Containment requires, among other tools, robust sanctions pressure and a strategic approach. Applied effectively and enforced vigorously, a containment campaign could keep Maduro—albeit still in power—boxed in. The U.S. goal should be to make Maduro less able to husband resources into his regime’s repressive apparatus, less capable of harassing and threatening invasion on neighbors like Guyana, and less willing to leverage his criminal network to commit extraterritorial assassinations. Of course, the long-term focus should remain firmly centered on a policy of democracy promotion and political change even if the United States acknowledges such a goal is not feasible in the short and medium term. While less than fully satisfying, such a scenario would represent a significant improvement from the current panorama, where Maduro is clearly emboldened, and a Venezuela careening toward Ortega-style regime consolidation negatively impacts the trajectory of the entire Western Hemisphere—not just now, but through the rest of the decade.

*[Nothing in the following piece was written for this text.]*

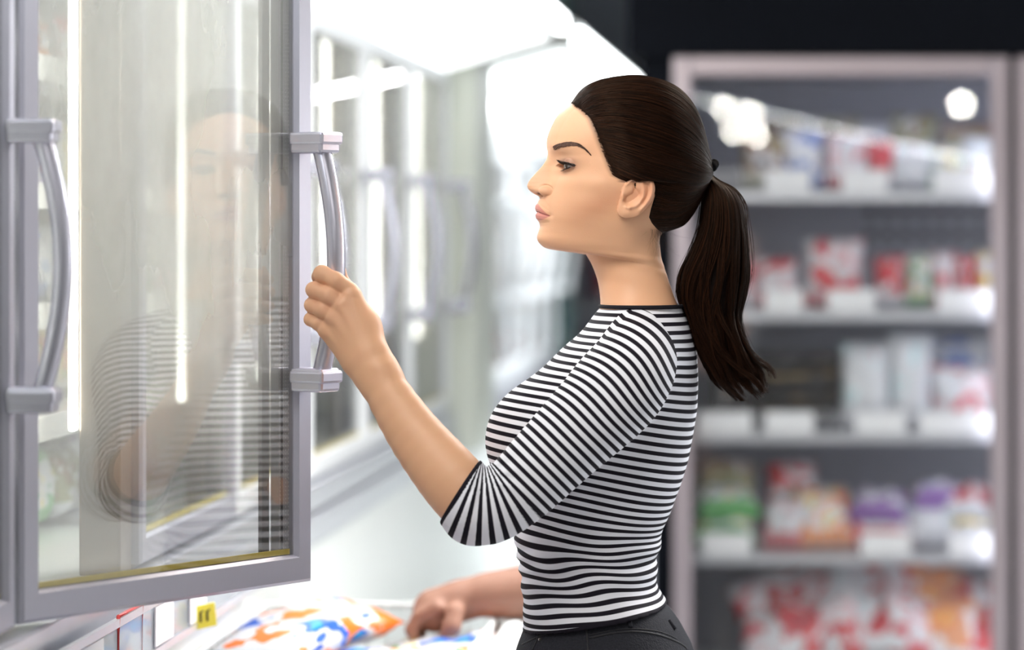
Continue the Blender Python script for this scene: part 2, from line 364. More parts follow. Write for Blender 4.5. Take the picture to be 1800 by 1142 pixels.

U.S. policymakers have responded with various permutations of “alarm,” “concern,” “deep concern,” and “condemnation,” for Maduro’s actions. As Venezuela’s future enters a critical phase, the time to turn these words into action is now—starting with the critical decision regarding sanctions snapback on April 18. The time has come for the Biden administration to support Machado and trusted members of the Unitary Platform by returning to a policy aimed at political change as opposed to accommodation and election-year political exigencies. After all, the efforts of Machado and the Unitary Platform may be the country’s last shot to restore democracy.

Ryan C. Berg is director of the Americas Program and head of the Future of Venezuela Initiative at the Center for Strategic and International Studies (CSIS) in Washington, D.C. Alexandra Winkler is a non-resident senior associate with the Americas Program at CSIS.